Suddenly, Trump's hopes of achieving a peaceful resolution of the Iran issue lie in tatters, with fears that the IAEA's uncompromising condemnation of Tehran's conduct could ultimately provoke a regional war.
Western security officials have expressed concern that Israel is preparing to launch unilateral military action to nullify Iran's nuclear facilities, while Washington has responded to the deepening crisis by ordering the removal of non-essential staff from the US Embassy in Baghdad. Other diplomatic and military missions in the region have been ordered to undertake urgent risk assessments of the vulnerability to possible Iranian attacks.

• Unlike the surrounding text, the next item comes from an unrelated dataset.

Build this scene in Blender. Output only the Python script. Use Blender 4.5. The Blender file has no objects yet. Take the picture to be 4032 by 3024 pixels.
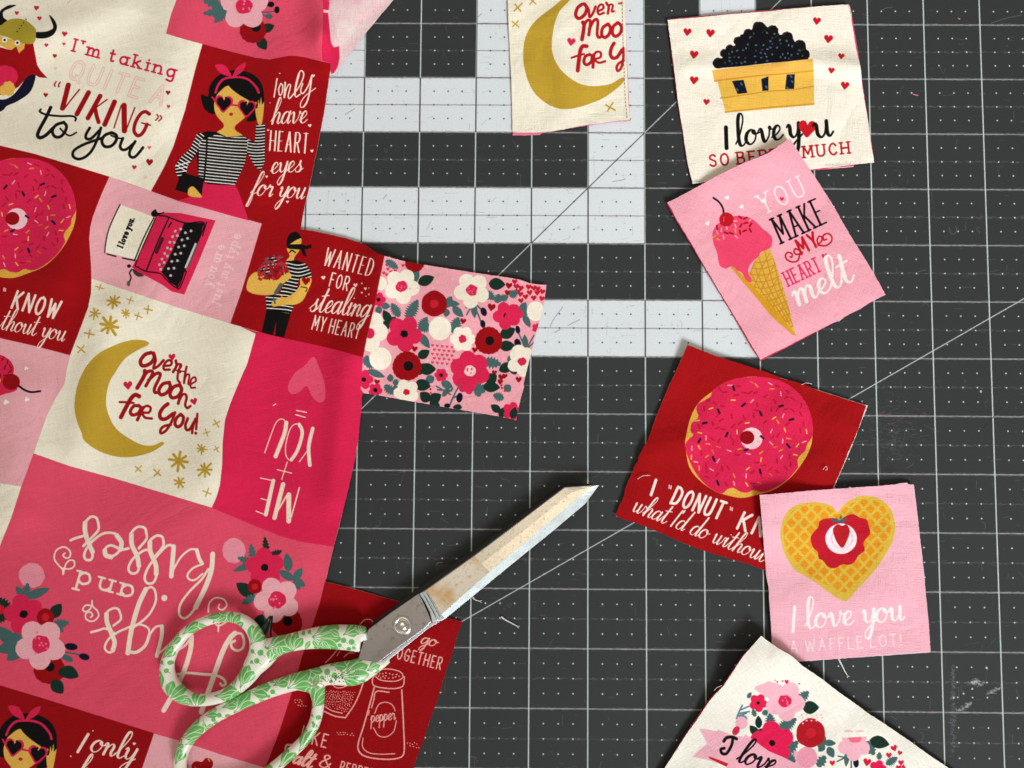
import bpy, bmesh, math, random
import numpy as np
from mathutils import Vector, Matrix
from mathutils.geometry import delaunay_2d_cdt

random.seed(7)
RNG = np.random.default_rng(11)
SC = bpy.context.scene
COL = SC.collection

# ------------------------------------------------------------------ camera
FPX = 3300.0                       # focal length in photograph pixels (photo 4032 x 3024)
RV = (0.07045, 0.00804, 0.00673)   # camera tilt (rotation vector)
CAMP = Vector((-0.03051, -0.03849, 0.3699))
_ang = math.sqrt(sum(a * a for a in RV))
RM = Matrix.Rotation(_ang, 3, Vector(RV) / _ang)
cam_d = bpy.data.cameras.new('camera')
cam = bpy.data.objects.new('camera', cam_d)
COL.objects.link(cam)
cam_d.sensor_fit = 'HORIZONTAL'
cam_d.sensor_width = 36.0
cam_d.lens = FPX / 4032.0 * 36.0
cam_d.clip_start = 0.01
cam_d.clip_end = 50.0
cam.matrix_world = Matrix.Translation(CAMP) @ RM.to_4x4()
SC.camera = cam

# ------------------------------------------------------------------ world and lamps
w = bpy.data.worlds.new('World')
SC.world = w
w.use_nodes = True
bg = w.node_tree.nodes['Background']
bg.inputs['Color'].default_value = (1.0, 0.92, 0.80, 1)
bg.inputs['Strength'].default_value = 0.30

def area(name, loc, target, sx, sy, energy, color, spread=180):
    d = bpy.data.lights.new(name, 'AREA')
    d.shape = 'RECTANGLE'; d.size = sx; d.size_y = sy
    d.energy = energy; d.color = color; d.spread = math.radians(spread)
    o = bpy.data.objects.new(name, d)
    COL.objects.link(o)
    o.location = loc
    o.rotation_euler = (Vector(target) - Vector(loc)).to_track_quat('-Z', 'Y').to_euler()
    return o
area('window_light', (0.95, -1.55, 1.45), (0.16, 0.20, 0), 0.80, 0.90, 3.55, (0.93, 0.97, 1.0), 33)
area('ceiling_bounce_fill', (-0.14, 0.16, 1.7), (-.14, 0.14, 0), 0.95, 0.95, 3.5, (1.0, 0.87, 0.66))  # added lamp standing in for ceiling bounce: steel reflections, brighter whites

SC.view_settings.view_transform = 'Standard'
SC.view_settings.look = 'None'
SC.view_settings.exposure = 0.0
SC.view_settings.gamma = 1.0
SC.render.film_transparent = False

# ------------------------------------------------------------------ measuring: photograph point -> place at height z
RN = np.array([list(r) for r in RM])
CN = np.array(CAMP)
def at(u, v, z=0.0):
    u = np.asarray(u, float); v = np.asarray(v, float)
    d = np.stack([(u - 2016) / FPX, -(v - 1512) / FPX, -np.ones_like(u)], -1) @ RN.T
    t = (z - CN[2]) / d[..., 2]
    return CN[0] + d[..., 0] * t, CN[1] + d[..., 1] * t
S = 2212 / 1008.0
TILE = lambda c, r: (1008.0 * c, 756.0 * r)

# ------------------------------------------------------------------ print drawing: vector strokes and shapes on a canvas
def P(s):
    return np.array([[float(a) for a in p.split(',')] for p in s.split()])

def spline(p, closed=False, n=6):
    p = np.asarray(p, float)
    if len(p) < 3: return p
    if closed: q = np.vstack([p[-1], p, p[0], p[1]])
    else: q = np.vstack([2 * p[0] - p[1], p, 2 * p[-1] - p[-2]])
    t = np.linspace(0, 1, n, endpoint=False)[:, None]
    out = []
    for i in range(1, len(q) - 2):
        a, b, c, d = q[i - 1], q[i], q[i + 1], q[i + 2]
        out.append(0.5 * (2 * b + (c - a) * t + (2 * a - 5 * b + 4 * c - d) * t * t + (3 * b - a - 3 * c + d) * t ** 3))
    out = np.vstack(out)
    return out if closed else np.vstack([out, q[-2]])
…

The latest Iran crisis certainly means the US leader, whose natural instinct is to avoid military action, is in a difficult dilemma. Having made clear that he is totally opposed to the ayatollahs developing nuclear weapons, Trump cannot ignore the clear-cut evidence that Iran is in breach of its nuclear obligations.
Indeed, there were already indications that Trump was losing patience with Tehran prior to the IAEA's demarche. The president told a US podcast on Wednesday he was 'less confident' about the prospects of a deal, and accused Tehran of adopting a hardline position during the recent negotiations in Oman.
By the same token, Trump has little appetite for engaging in military action unless there is absolutely no alternative, an attitude that the Iranians have no doubt taken on board in their approach to the latest round of nuclear talks.
Even if Trump is unwilling to hold Tehran to account for its constant defiance of the IAEA, there are others, especially the Israelis, who are. So the American president could soon find himself involved in a direct confrontation with Iran, whether he likes it or not.